The use of computer for language analysis leads to the technological development of languages in general, and Tamil, in particular. The world scenario has its impact on Tamil language too. Both the government and private organizations have initiated programs for the technological development of Tamil language.

The Department of Electronics had conducted training Courses on Natural Language Processing through selected institutions throughout India and paved way to technological development of Tamil. It funded Machine Translation programs among Indian languages and between English and Indian languages. It also funded for the development of corpus for Indian languages. It had identified certain centres for the Technological Development of Indian languages and funded them to initiate projects, which aims to achieve their goal.

Anna University at Chennai had been identified for the technological development of Tamil language and provided with a fund of a few crores of rupees to fulfill this mission. Under this scheme a Resource Centre for Indian Language Technology Solutions-Tamil has been established at Anna University. A team of researchers employed under the scheme has prepared a number of Language Technology Products. This has lead to the technological development of Tamil in many areas. Many other organizations, both government and private, followed this.

Tamil University at Thanjavur, Tamil Virtual University, AUKBC Research Centre at Chennai, Central Institute of Indian Languages at Mysore and International Forum for Information Technology in Tamil (INFITT), which conducts international conference of Tamil internet every year, put their efforts for the technological development of Tamil. Apart from the above institutions IIT, Chennai, IISC, Bangalore, and Micro Software, Bangalore also have contributed for the technological development of Tamil.

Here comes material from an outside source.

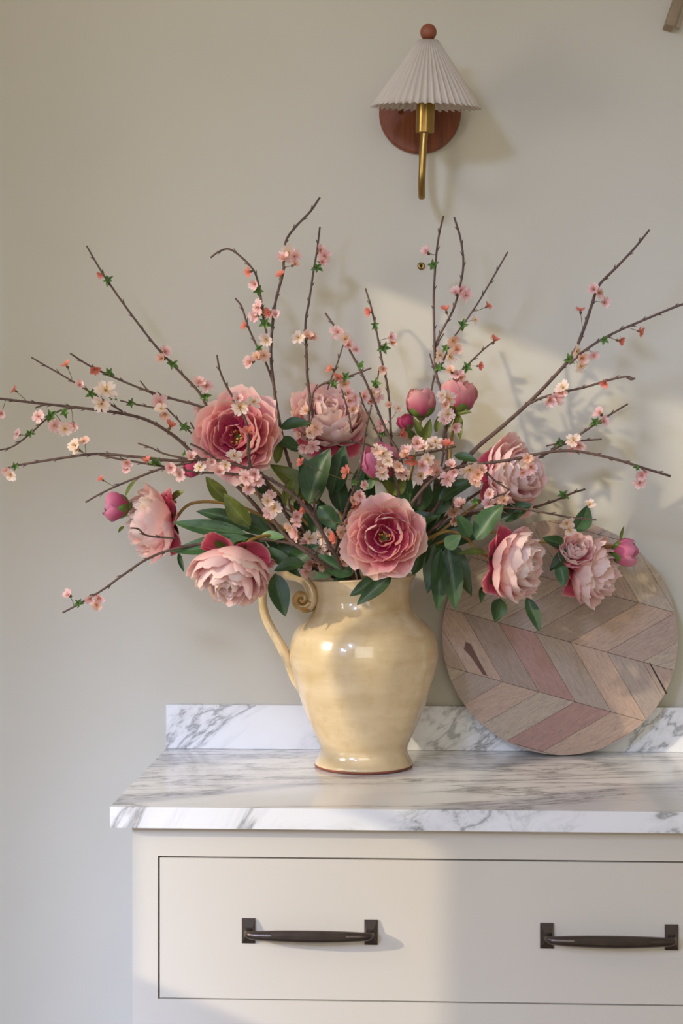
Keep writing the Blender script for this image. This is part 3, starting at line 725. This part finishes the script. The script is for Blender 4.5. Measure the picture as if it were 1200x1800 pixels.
W_ = (lin((250, 214, 160)), lin((255, 236, 226))); P_ = (lin((240, 158, 162)), lin((255, 220, 216))); K_ = (lin((226, 92, 84)), lin((242, 142, 124))); E_ = (lin((244, 186, 150)), lin((252, 212, 194)))
COR = {'w': [corolla_mesh(*W_, s, o_) for s, o_ in ((1, 72), (2, 58))], 'p': [corolla_mesh(*P_, s, o_) for s, o_ in ((3, 70), (4, 52), (5, 40))],
       'c': [corolla_mesh(*K_, s, o_) for s, o_ in ((6, 46), (7, 62))], 'e': [corolla_mesh(*E_, s, o_) for s, o_ in ((8, 66), (9, 50))]}
RAD = {'w': 19, 'p': 18.5, 'c': 13.5, 'e': 17}
def sprout_mesh(seed):
    r = random.Random(seed); bm = bmesh.new()
    for k in range(5):
        ph = k * 1.256 + r.uniform(-.2, .2); b = leaf_bm(1.0, .62, seed * 9 + k, bend=.9, fold=.6)
        m = Matrix.Rotation(ph, 4, 'Z') @ Matrix.Rotation(r.uniform(.2, 1.1), 4, 'X'); bmesh.ops.transform(b, matrix=m, verts=b.verts)
        me = bpy.data.meshes.new('t'); b.to_mesh(me); b.free(); bm.from_mesh(me); bpy.data.meshes.remove(me)
    me = bpy.data.meshes.new('leaf_sprout'); bm.to_mesh(me); bm.free()
    for p in me.polygons: p.use_smooth = True
    me.materials.append(M['sprout']); return me
SPR = [sprout_mesh(s) for s in (1, 2, 3)]
ALL = []      # (pixel, world point, root)
class Branch:
    def __init__(s, label, mo, main, Ys, rp=(1.6, 4.2), twigs=(), group='blossom branches in the pitcher'):
        s.root = empty('blossom_branch', Vector((vc.x, vc.y, CT + .06))); tag(s.root, label, 'branch', group)
        s.pts = []
        s.line(main, Ys, rp, into_vase(*mo) if mo else [], 'branch_stem')
        for t in twigs: s.line(t[0], t[1], t[2] if len(t) > 2 else (1.3, 2.0), [], 'twig')
    def line(s, px, Ys, rp, extra, name):
        n = len(px); pts = [U(x, y, Ys[0] + (Ys[1] - Ys[0]) * i / (n - 1)) for i, (x, y) in enumerate(px)]
        nvis = len(pts); full = catmull(pts + extra, 6); bm = bmesh.new()
        k0 = (nvis - 1) * 6
        a, b = rp[0] * SC(-.2), (rp[0] + (rp[1] - rp[0]) * .7) * SC(-.2)
        tot = len(full)
        tube(bm, full, lambda t: a + (b - a) * min(1, t * (tot - 1) / max(1, k0)), 6)
        r = random.Random(int(px[0][0] * 7 + px[0][1])); acc = 0; side = 1
        for i in range(1, k0):
            acc += (full[i] - full[i - 1]).length
            if acc > .030 * r.uniform(.7, 1.3):
                acc = 0; side = -side; t = (full[i - 1] - full[i]).normalized(); q = t.cross(Vector((0, -1, 0))).normalized() * side
                d = (t * 1.0 + q * .45 + Vector((0, r.uniform(-.3, .3), 0))).normalized(); rr = .0021
                tube(bm, [full[i] + q * a * .3, full[i] + q * a * .6 + d * .004, full[i] + q * a * .8 + d * .0095], lambda t_: rr * (1.15 - .95 * t_), 5)
        obj(name, bm, M['twig'], s.root, smooth=True)
        cc = math.cos(yaw), math.sin(yaw)
        for p in full[:k0 + 1]:
            d = p - CAM; f = -d.x * cc[1] + d.y * cc[0]; rgt = d.x * cc[0] + d.y * cc[1]
            s.pts.append((600 + rgt / f * F, HZ - d.z / f * F, p))
    def near(s, x, y):
        return min(s.pts, key=lambda q: (q[0] - x) ** 2 + (q[1] - y) ** 2)
BN = [0]
def bl_add(b, items):
    for it in items:
        BN[0] += 1; r = random.Random(BN[0] * 31)
        x, y, k = it[:3]; q = b.near(*(it[4] if len(it) > 4 else (x, y))); p = q[2]
        if k == 'l':
            me = SPR[BN[0] % 3]; o = bpy.data.objects.new('leaf_sprout', me); C.objects.link(o)
            Pw = U(x, y, p.y - .004); s = (it[3] if len(it) > 3 and it[3] else 10.5) * SC(p.y)
            m = frame(Pw, Vector((r.uniform(-.5, .5), -1, r.uniform(-.3, .6))), r.uniform(0, 6)) @ Matrix.Scale(s, 4)
            o.matrix_basis = m; attach(o, b.root); continue
        Rp = (it[3] * 1.28 if len(it) > 3 and it[3] else RAD[k] * r.uniform(.9, 1.1)) * SC(p.y)
        off = -.008 - r.uniform(0, .012); Pw = U(x, y, p.y + off)
        d = Vector((x - q[0], 0, -(y - q[1]))); d = (d.normalized() if d.length > 3 else Vector((r.uniform(-1, 1), 0, r.uniform(-1, 1))) * .5) * (1.6 if k == 'c' else .7)
        face = (d + Vector((r.uniform(-.4, .4), -1, r.uniform(-.3, .5)))).normalized()
        base = Pw - face * Rp * .25
        bm = bmesh.new(); a = p; mid = (a + base) / 2 - face * (base - a).length * .22
        tube(bm, catmull([a, mid, base], 4), .0007, 5)
        tube(bm, [base - face * Rp * .45, base - face * Rp * .2, base + face * Rp * .06], lambda t: Rp * (.07 + .13 * math.sin(PI * min(1, t * 1.0 + .05))), 6)
        bo = obj('blossom', bm, M['pedicel'], b.root, smooth=True)
        o = bpy.data.objects.new('corolla', COR[k][BN[0] % len(COR[k])]); C.objects.link(o)
        o.matrix_basis = frame(base, face, r.uniform(0, 6)) @ Matrix.Scale(Rp, 4); attach(o, bo)
M['pedicel'] = simple('pedicel_olive', (112, 92, 58), .6, var=.2, vs_=60)

b = Branch('leftmost branch reaching the left edge, low and nearly level with drooping side twig', (-.6, .4),
    [(-14, 699), (60, 708), (150, 718), (215, 727), (262, 740), (308, 768), (345, 802), (400, 840), (450, 890), (505, 960), (560, 1000)], (-.34, -.2), (2.0, 4.6),
    [([(55, 628), (75, 640), (110, 660), (160, 690), (190, 708), (216, 724)], (-.36, -.32)), ([(-14, 793), (20, 786), (50, 765), (80, 738), (105, 722), (135, 716)], (-.37, -.34)),
     ([(62, 717), (70, 714), (82, 710)], (-.35, -.345))])
bl_add(b, [(115, 640, 'c', 11, (128, 668)), (140, 676, 'p', 10), (160, 693, 'l'), (186, 684, 'w', 19), (199, 698, 'l', 9), (176, 711, 'w', 17), (24, 685, 'c', 9, (44, 704)),
           (300, 748, 'c', 13), (66, 731, 'p', 12), (90, 731, 'l', 13), (114, 726, 'l', 10), (97, 748, 'p', 13), (114, 754, 'w', 14), (127, 748, 'p', 13), (28, 762, 'p', 11, (52, 763)), (53, 762, 'l', 9), (2, 727, 'p', 10)])
b = Branch('tall straight branch leaning to the upper left corner', (-.5, .7),
    [(152, 432), (180, 480), (225, 545), (275, 610), (320, 658), (350, 690), (368, 722), (420, 800), (500, 900), (570, 970)], (-.22, -.18), (1.6, 4), [])
bl_add(b, [(177, 483, 'c', 9), (192, 494, 'l', 11), (290, 618, 'p', 13), (283, 630, 'e', 12), (304, 640, 'l', 11), (350, 672, 'p', 14), (364, 677, 'p', 13), (361, 696, 'l', 11), (352, 723, 'p', 14)])
b = Branch('left leaning branch with forked upper twig below the tall straight one', (-.7, .2),
    [(123, 621), (165, 647), (240, 680), (300, 700), (350, 714), (375, 730), (450, 820), (520, 930)], (-.28, -.2), (1.5, 3.6),
    [([(246, 669), (258, 684), (272, 697), (300, 725), (322, 748), (345, 770), (400, 830)], (-.26, -.24)), ([(211, 704), (240, 711), (272, 717), (295, 722)], (-.27, -.26)), ([(334, 742), (340, 752), (346, 762)], (-.25, -.25))])
bl_add(b, [(167, 651, 'c', 11), (193, 655, 'l', 10), (230, 708, 'l', 9), (281, 706, 'p', 15), (290, 728, 'e', 13), (283, 718, 'w', 11), (325, 751, 'l', 11)])
b = Branch('long arching level branch passing in front of the upper left peony', (-.4, -.6),
    [(22, 819), (60, 813), (110, 805), (170, 798), (240, 803), (310, 810), (370, 808), (430, 822), (490, 852), (535, 890), (580, 960)], (-.42, -.38), (1.8, 4),
    [([(170, 798), (205, 806), (240, 812), (300, 822), (350, 830), (400, 832), (440, 836)], (-.415, -.39), (1.8, 2)), ([(242, 779), (265, 787), (290, 798), (335, 808)], (-.41, -.40)),
     ([(150, 883), (180, 866), (215, 850), (250, 836), (290, 822), (340, 812)], (-.43, -.40), (1.5, 2.4)), ([(334, 780), (355, 790), (378, 806)], (-.42, -.4), (1.5, 2))])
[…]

In this paper the technological development of Tamil has been classified under certain heads and the research works under taken and successfully completed as well as the products made are discussed in details.

CORPUS AND CORPUS MANAGEMENT TOOLS

Corpus linguistics seeks to further our understanding of language through the analysis of large quantities of naturally occurring data. There is a long tradition of corpus linguistic studies in Europe. The need for corpus for a language is multifarious. Starting from the preparation of a dictionary or lexicon to machine translation, corpus has become an inevitable resource for technological development of languages. Corpus means a body of huge text incorporating various types of textual materials, including newspaper, weeklies, fictions, scientific writings, literary writings, and so on. Corpus represents all the styles of a language. Corpus must be very huge in size as it is going to be used for many language applications such as preparation of lexicons of different sizes, purposes and types, machine translation programs and so on.

Tagged corpus, Parallel Corpus, and Aligned Corpus

Corpuses can be distinguished as tagged corpus, parallel corpus and aligned corpus. The tagged corpus is that which is tagged for part-of-speech. A parallel corpus contains texts and translations in each of the languages involved in it. It allows wider scopes for double-checking of the translation equivalents. Aligned corpus is a kind of bilingual corpus where text samples of one language and their translations into other language are aligned, sentence by sentence, phrase by phrase, word by word, or even character by character.

CIIL Corpus for Tamil

As for as building corpus for the Indian languages is concerned it was Central Institute of Indian languages (CIIL) which took initiative and started preparing corpus for some of the Indian languages (Tamil, Telugu, Kannada, and Malayalam). Department of electronics (DOE) financed the corpus-building project. The target was to prepare corpus with ten million words for each language. But due to financial crunch and time restriction it ends up with three million words for each language. Tamil corpus with three million words is built by CIIL in this way. It is a partially tagged corpus. This corpus is available in CD and one can get a free copy from CIIL for research purpose. At present CIIL is planning to build corpus with 10 million words for Indian languages.

AUKBCRC’s Improved Tagged Corpus for Tamil

AUKBC Research Centre which has taken up NLP oriented works for Tamil, has improved upon the CIIL Tamil Corpus and tagged it for their MT programs. It also developed parallel corpora for English-Tamil to promote its goal of preparingan MT tool for English-Tamil translation. Parallel corpus is very useful for training the corpus and for building example based machine translation. Parallel corpus is a useful tool for MT programs.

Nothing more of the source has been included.